• Goal of the exercise:
Everything from the line containing "Write the bpy script that would produce this render. Write" down to the line containing "def nz(x,y=0,z=0): return" is to be returned exactly; include both boundary lines and leave out all others.

3D scene scripts
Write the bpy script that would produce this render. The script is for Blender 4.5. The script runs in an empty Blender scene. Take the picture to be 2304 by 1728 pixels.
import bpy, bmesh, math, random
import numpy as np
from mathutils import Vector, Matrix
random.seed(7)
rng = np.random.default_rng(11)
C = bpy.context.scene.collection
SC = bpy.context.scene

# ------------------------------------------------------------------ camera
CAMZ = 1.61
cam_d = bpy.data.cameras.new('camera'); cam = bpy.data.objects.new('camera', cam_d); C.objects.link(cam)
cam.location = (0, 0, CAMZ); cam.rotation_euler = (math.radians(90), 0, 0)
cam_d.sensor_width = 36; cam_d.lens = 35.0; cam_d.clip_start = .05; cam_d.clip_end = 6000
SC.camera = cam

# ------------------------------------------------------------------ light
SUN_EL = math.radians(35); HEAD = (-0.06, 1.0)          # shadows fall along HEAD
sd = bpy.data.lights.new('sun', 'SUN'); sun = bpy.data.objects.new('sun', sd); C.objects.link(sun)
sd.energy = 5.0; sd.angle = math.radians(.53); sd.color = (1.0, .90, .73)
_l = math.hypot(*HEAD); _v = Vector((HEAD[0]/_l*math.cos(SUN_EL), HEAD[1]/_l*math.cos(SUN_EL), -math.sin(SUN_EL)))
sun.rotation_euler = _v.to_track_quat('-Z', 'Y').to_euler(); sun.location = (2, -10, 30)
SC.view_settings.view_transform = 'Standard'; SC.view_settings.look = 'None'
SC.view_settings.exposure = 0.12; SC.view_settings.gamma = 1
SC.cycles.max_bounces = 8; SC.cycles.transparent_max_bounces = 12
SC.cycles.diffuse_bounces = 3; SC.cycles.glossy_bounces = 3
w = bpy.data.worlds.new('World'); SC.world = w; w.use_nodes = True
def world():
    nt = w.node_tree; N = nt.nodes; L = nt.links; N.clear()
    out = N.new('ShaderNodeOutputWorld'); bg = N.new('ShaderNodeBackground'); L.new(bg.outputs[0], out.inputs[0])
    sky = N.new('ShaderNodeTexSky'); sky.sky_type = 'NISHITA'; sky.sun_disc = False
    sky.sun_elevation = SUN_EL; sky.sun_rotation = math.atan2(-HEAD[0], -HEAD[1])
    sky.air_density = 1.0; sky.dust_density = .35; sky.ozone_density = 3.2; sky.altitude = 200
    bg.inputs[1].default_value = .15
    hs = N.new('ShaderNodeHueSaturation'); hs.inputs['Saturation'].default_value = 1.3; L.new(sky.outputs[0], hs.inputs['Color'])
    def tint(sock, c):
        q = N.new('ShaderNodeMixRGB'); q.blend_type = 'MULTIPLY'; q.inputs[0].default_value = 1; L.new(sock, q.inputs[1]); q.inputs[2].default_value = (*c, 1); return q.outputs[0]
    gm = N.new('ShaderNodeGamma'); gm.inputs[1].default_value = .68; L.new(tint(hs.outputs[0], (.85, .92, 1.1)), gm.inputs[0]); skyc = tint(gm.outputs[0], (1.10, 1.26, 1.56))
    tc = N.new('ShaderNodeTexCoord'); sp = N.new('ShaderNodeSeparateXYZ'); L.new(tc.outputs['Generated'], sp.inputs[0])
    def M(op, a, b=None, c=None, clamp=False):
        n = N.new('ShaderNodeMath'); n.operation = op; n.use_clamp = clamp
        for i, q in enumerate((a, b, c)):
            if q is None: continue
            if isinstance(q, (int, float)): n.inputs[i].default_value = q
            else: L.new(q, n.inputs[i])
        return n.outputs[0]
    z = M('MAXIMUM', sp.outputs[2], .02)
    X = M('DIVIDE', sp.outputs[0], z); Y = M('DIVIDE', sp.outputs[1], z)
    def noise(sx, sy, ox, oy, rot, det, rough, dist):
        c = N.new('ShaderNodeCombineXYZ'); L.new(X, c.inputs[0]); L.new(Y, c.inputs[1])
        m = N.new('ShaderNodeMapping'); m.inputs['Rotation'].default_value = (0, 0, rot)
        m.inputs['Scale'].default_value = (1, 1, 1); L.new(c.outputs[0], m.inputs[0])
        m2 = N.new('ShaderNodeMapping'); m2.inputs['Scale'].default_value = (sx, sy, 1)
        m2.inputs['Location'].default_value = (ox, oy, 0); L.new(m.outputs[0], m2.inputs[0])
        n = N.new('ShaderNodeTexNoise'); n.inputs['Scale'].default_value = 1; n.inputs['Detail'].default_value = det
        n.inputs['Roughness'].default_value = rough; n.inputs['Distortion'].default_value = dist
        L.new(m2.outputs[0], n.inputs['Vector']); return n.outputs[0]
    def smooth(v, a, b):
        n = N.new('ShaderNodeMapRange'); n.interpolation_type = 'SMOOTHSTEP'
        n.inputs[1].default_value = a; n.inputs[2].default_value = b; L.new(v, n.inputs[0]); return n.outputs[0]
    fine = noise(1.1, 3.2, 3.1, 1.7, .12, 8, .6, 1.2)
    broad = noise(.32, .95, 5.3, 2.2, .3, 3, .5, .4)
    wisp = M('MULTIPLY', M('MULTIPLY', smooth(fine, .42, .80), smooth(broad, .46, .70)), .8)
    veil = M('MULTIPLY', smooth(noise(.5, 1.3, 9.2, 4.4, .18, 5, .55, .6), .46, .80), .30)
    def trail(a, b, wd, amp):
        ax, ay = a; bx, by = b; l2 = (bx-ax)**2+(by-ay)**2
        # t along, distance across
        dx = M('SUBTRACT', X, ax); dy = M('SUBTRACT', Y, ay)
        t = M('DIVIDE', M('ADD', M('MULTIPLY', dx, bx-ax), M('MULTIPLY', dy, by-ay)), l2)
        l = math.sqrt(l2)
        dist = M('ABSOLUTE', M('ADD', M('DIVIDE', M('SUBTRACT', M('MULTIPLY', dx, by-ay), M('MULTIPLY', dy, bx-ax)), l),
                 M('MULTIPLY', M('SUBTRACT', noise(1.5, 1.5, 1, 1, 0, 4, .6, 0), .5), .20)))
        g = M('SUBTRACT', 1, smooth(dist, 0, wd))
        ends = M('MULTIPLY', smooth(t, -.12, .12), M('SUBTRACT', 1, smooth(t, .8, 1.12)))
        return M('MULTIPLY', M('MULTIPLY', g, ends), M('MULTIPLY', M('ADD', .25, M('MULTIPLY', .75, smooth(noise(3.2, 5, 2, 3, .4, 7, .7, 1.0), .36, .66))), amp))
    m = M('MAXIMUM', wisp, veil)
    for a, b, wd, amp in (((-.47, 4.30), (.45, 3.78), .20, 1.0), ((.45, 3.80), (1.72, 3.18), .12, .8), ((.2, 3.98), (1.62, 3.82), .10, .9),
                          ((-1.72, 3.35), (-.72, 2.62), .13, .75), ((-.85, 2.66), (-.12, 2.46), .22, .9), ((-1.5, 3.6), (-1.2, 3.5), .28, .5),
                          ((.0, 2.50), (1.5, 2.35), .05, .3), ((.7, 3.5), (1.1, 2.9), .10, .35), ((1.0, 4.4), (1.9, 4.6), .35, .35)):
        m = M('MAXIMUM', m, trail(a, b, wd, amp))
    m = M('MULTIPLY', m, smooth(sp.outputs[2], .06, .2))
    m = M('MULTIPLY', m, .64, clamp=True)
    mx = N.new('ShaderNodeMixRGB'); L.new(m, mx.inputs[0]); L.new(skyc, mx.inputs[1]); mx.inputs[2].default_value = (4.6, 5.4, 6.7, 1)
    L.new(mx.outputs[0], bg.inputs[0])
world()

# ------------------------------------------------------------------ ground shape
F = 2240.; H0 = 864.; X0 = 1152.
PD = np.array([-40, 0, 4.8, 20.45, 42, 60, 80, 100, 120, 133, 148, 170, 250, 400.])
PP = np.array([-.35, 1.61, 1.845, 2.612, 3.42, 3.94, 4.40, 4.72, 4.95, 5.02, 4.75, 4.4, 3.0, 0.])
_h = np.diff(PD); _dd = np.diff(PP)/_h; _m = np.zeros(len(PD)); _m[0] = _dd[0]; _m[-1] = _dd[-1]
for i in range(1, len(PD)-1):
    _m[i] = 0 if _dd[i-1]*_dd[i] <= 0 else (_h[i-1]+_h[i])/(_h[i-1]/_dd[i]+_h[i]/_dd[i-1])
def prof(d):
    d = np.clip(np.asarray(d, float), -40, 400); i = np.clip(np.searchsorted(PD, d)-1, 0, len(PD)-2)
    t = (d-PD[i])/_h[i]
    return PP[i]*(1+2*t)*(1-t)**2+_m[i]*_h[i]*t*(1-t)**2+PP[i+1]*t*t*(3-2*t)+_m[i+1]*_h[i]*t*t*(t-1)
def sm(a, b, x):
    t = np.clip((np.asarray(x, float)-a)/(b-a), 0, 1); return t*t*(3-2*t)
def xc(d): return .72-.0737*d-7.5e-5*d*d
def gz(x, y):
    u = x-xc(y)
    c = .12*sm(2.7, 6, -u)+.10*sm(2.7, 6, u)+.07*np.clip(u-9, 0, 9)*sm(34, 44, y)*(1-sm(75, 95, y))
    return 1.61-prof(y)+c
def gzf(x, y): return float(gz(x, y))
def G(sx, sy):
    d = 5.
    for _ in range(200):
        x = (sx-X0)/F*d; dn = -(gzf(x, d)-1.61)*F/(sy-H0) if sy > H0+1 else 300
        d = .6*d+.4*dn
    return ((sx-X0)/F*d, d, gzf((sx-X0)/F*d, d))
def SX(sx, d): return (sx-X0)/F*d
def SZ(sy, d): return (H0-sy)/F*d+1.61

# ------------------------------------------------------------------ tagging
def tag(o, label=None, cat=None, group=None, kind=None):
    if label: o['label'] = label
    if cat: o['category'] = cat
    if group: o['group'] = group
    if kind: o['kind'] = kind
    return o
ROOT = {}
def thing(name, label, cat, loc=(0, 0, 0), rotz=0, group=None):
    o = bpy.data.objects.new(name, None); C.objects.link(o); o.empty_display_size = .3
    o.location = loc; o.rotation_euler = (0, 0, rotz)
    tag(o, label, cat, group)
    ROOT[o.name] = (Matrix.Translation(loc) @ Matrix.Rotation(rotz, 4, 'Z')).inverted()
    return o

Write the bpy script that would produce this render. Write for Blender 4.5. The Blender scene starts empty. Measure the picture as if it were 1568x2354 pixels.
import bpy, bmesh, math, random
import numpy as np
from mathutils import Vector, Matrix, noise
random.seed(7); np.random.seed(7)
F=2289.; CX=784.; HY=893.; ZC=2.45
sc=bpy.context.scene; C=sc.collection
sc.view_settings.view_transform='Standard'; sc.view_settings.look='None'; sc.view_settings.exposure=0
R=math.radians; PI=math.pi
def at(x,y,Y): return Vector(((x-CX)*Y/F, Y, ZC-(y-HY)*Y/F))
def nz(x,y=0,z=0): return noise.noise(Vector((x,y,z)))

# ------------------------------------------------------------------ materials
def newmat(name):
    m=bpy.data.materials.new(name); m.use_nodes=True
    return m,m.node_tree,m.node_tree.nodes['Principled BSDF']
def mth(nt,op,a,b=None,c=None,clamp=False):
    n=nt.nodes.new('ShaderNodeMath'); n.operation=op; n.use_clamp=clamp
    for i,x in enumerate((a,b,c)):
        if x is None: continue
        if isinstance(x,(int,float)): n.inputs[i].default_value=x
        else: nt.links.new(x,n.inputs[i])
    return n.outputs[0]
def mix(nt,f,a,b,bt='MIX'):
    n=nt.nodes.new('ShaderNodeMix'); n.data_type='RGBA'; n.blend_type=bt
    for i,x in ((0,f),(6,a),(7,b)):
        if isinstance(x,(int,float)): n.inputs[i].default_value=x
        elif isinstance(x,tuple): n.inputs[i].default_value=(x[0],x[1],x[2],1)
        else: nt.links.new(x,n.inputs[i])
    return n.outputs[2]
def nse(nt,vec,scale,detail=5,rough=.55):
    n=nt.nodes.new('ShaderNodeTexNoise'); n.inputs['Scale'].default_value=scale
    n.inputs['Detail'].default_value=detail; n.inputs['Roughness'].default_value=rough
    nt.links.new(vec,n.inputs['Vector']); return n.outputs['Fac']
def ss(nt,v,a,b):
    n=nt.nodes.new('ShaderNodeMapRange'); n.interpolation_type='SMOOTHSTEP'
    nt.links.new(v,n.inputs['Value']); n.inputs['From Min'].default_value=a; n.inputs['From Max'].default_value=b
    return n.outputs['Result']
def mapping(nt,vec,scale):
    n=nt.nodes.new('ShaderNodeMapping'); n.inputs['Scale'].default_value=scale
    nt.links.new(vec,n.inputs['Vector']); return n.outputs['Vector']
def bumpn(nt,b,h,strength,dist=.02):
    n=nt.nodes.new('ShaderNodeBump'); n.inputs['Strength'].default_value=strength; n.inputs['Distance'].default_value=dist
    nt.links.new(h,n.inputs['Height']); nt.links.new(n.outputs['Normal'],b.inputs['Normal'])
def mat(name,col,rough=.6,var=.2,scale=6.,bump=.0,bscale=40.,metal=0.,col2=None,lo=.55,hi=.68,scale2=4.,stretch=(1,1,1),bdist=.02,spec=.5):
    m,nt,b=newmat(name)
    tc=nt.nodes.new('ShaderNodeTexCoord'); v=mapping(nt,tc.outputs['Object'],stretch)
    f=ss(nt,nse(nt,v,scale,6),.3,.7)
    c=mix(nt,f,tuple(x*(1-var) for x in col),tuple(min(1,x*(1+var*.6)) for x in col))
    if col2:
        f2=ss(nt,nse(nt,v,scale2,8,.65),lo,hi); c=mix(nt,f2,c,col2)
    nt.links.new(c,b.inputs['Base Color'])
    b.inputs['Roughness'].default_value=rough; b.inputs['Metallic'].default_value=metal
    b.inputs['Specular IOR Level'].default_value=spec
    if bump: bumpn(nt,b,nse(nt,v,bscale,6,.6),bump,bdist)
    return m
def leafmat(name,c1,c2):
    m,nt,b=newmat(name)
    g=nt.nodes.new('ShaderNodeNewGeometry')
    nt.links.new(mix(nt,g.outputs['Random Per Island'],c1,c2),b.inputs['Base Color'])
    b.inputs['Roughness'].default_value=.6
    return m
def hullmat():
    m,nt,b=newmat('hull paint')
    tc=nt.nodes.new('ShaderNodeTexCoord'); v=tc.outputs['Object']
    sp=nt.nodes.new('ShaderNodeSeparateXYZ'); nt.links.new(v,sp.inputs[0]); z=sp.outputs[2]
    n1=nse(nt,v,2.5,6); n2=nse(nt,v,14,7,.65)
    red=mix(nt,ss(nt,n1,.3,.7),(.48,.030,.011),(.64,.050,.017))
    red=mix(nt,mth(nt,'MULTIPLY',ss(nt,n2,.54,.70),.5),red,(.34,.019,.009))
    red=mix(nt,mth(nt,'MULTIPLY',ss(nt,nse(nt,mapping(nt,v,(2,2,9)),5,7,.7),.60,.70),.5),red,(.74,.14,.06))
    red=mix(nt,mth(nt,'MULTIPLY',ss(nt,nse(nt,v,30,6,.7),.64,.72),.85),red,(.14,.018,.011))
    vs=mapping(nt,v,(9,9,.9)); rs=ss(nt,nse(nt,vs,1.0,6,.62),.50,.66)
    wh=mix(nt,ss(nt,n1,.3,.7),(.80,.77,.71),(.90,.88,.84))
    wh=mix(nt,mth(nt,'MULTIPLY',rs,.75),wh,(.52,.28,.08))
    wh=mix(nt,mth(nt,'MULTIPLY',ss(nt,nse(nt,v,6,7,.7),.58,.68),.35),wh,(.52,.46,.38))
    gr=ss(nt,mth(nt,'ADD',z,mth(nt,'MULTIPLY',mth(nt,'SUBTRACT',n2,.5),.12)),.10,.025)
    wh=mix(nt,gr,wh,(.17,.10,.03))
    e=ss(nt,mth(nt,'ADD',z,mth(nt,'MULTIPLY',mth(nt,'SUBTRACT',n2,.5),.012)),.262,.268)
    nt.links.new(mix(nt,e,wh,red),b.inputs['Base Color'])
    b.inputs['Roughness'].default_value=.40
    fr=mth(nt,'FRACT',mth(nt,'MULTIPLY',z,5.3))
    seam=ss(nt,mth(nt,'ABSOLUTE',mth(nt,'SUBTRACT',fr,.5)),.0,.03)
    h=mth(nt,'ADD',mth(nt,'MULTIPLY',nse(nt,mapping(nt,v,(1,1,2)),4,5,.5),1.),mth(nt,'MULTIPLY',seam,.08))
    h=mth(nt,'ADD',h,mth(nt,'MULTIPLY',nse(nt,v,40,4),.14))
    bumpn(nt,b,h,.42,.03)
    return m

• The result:
Write the bpy script that would produce this render. Write for Blender 4.5. The Blender scene starts empty. Measure the picture as if it were 1568x2354 pixels.
import bpy, bmesh, math, random
import numpy as np
from mathutils import Vector, Matrix, noise
random.seed(7); np.random.seed(7)
F=2289.; CX=784.; HY=893.; ZC=2.45
sc=bpy.context.scene; C=sc.collection
sc.view_settings.view_transform='Standard'; sc.view_settings.look='None'; sc.view_settings.exposure=0
R=math.radians; PI=math.pi
def at(x,y,Y): return Vector(((x-CX)*Y/F, Y, ZC-(y-HY)*Y/F))
def nz(x,y=0,z=0): return noise.noise(Vector((x,y,z)))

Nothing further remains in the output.